How to Lead a Team Through Change
Nearly 60% of people at work today say their organisation is not good at managing change. Leaders play a key role in engaging teams in change initiatives - but how can they do so successfully?
1. Involve the team
The first question a leader needs to consider is: How can the people who will be impacted by the change be involved in crafting the change? Ownership, early communication and empowerment demonstrate to teams that their skills and knowledge matter in making change happen. Teams can feel heard and trusted. This not only ensures there is real, diverse, tangible insight from employees to help shape change, but also develops employees’ abilities to be involved in change programmes, building a culture of people who can embrace change, are agile and resilient.

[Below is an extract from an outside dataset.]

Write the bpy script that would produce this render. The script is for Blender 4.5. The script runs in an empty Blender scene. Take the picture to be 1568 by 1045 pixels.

But sometimes high involvement is not possible, employees may be on the receiving end of a change that needs to be imposed and implemented quickly. Leaders need to positively support their teams in understanding and embedding the change through engagement and communication.
2. Communicate
‘The What’ – what is the message. Start with the audience in mind: what are their wants and their needs? Both cannot always be serviced, but the communication can be designed with them in mind. What is their context?
‘The When’ – usually the earlier the better before false or damaging rumours are spread. Even if leaders do not yet have all the answers, communicating what they do know builds trust and momentum.
The How – presentations, open forums, emails, 1:1’s, team meetings. What will be cascaded and how? Written material is useful for people to read, digest and understand key points. Verbal 1:1 or team meeting conversations are useful for answering questions, allaying concerns, supporting, signposting and motivating. Presentations are useful for inspiring, bringing together a community and explaining.
The Why – ‘Why’ underpins everything. If people understand the why, the bigger picture, the context, the future, the relevance, the sensitivities, the possibilities and the decisions, then they can start to get behind the change. The ‘Why’ gives meaning to change. Leaders need to communicate the why early, with consistency and with passion.
3. Understand where people are in accepting the change
The ‘House of Change’ metaphor describes how people move through four rooms of a house when they experience a change. The House of Change model was developed by Janseen, a Swedish psychologist. Leadership needs to adapt depending upon which ‘room’ someone is in. Crucially, people may to go through the rooms at different paces.
The Room of Contentment - before change - is where a person, or collectively an organisation of people, feel content with their situation, enjoying the feeling of comfort of familiarity or the pinnacle of success from a recent initiative.
Then a change occurs, or a change is initiated. People can then enter The Room of Denial, a place where they believe the change will not fundamentally impact them or is not truly happening. People may minimise the impact and trajectory. Staying too long here can prompt someone to go into the dungeon of denial where they can fester and hide, an uncomfortable place of not accepting reality. When team members are in the room of denial, the natural tendency of leaders might be to feel impatient and frustrated. In this room leaders need to lead with the emotions of the team in mind, as just giving more logic and facts will not lead the team to move to the next room. What leaders actually need to show is patience and empathy. They can communicate clearly and consistently and aim to build trust and rapport.
The next room is the Room of Confusion. In this room the person accepts the change is happening, but they are unsure about what will happen. This can be a room full of anxiety, stressful thoughts, confusion and even overwhelm. If people stay too long in the room of confusion they can fall into the pit of paralysis – where they can remain if too overwhelmed or unsupported. For people in this room leaders can provide information, be available for discussion and Q&A, build momentum behind the change by being really clear on timelines, and signposting team members if they need additional support.
The final room is The Room of Renewal. In this room people make a plan, they see how to move forward, seek the resources they need and support others around them in going through change. In this room leaders can support team members in their goals by using coaching conversations to empower and motivate them for the future.
Involving teams, communicating and engaging well and understanding the change journey enables leaders to lead change with confidence and success.